Siempre en ese territorio fértil que difumina los límites entre disciplinas, sus referentes plásticos son también múltiples y ricos. Podríamos partir de la sintaxis formal y combinatoria del suprematismo pictórico de Malévich enriquecida con la vitalidad minimalista y urbana latente en las últimas obras neoyorquinas de Piet Mondrian, como Broadway Boogie-Woogie (1942-1943). El salto al espacio de sus aéreas estructuras de varillas, arriesgados vuelos y despliegues arremolinados parecen bendecidos por el hálito de Aleksander Calder y sus móviles, a la vez que remitirnos directamente a clásicos utópicos del ya mencionado constructivismo ruso, como la Tribuna de Lenin (1920) de El Lissitzky, el Monumento a la III Internacional (1921) de Vladimir Tatlin o los diseños de Iakov Chernikhov. Pero, su profusión formal y el desvanecimiento descoyuntado de las formas en el espacio nos llevan más allá, hasta herederas directas de aquellos, como el grafismo de los primeros proyectos de la deconstructivista iraní Zaha Hadid, como Victoria City Areal (1988). Sin duda, resulta fácil encontrar similitudes con el imaginario de Constant Nieuwenhuis en los primeros sesenta, tanto en su obra escultórica de Nebulosas Mecánicas o estudios de sectores para el Urbanismo Unitario situacionista y la Nueva Babilonia, como en su obra gráfica de construcciones y laberintos de escaleras, fáciles de rastrear en piezas de Sze como Second Means of Egress (Orange) (2004) o The art of losing (2004). Entre sus coetáneos, podríamos encontrar afinidades tanto en los murales de desechos de los años ochenta de Tony Cragg, como en los Equilibrios (1984-86) precarios y sorprendentes de los primeros Fischli & Weiss y las extensiones caóticas de su malogrado compatriota Jason Rhoades, si bien de un modo menos lúdico y provocador. 
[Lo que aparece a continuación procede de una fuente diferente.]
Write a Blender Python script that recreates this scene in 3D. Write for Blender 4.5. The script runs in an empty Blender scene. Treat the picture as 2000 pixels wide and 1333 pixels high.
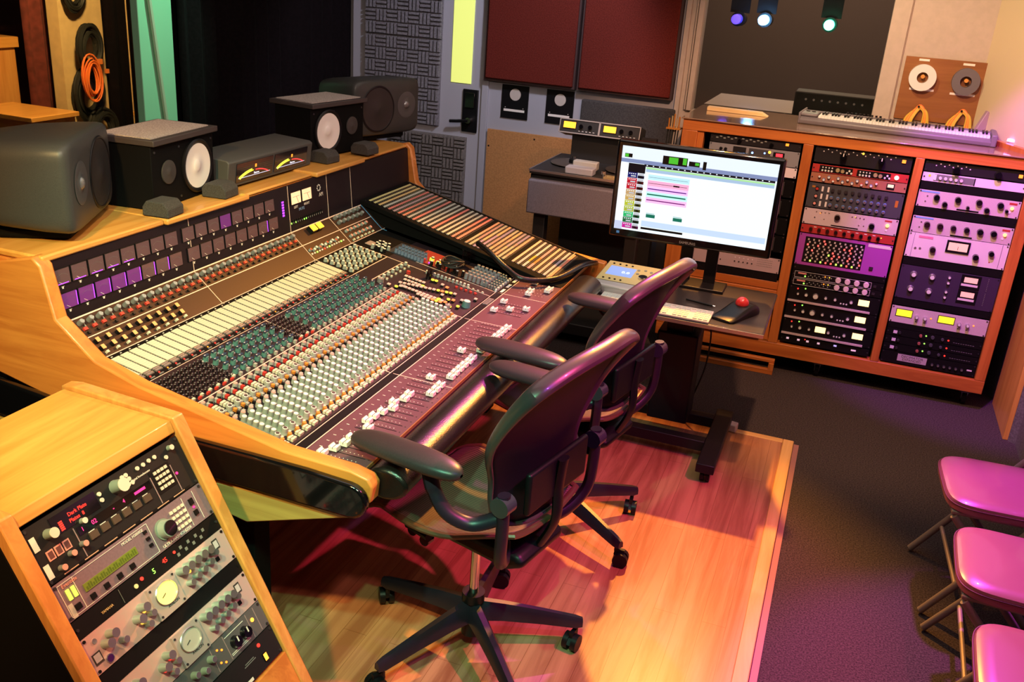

En el fondo, las obras de Sarah Sze son esperanzadoras pues, a pesar del rigor pseudocientífico, reivindican y alumbran la verdad inconmensurable y espiritual del arte: esa búsqueda a tientas por destilar algo valioso. Aún inmersos en la vorágine de nuestras sociedades saturadas de información, es posible bucear en los restos del naufragio y recomponer con las cosas más nimias el retrato de lo que realmente somos.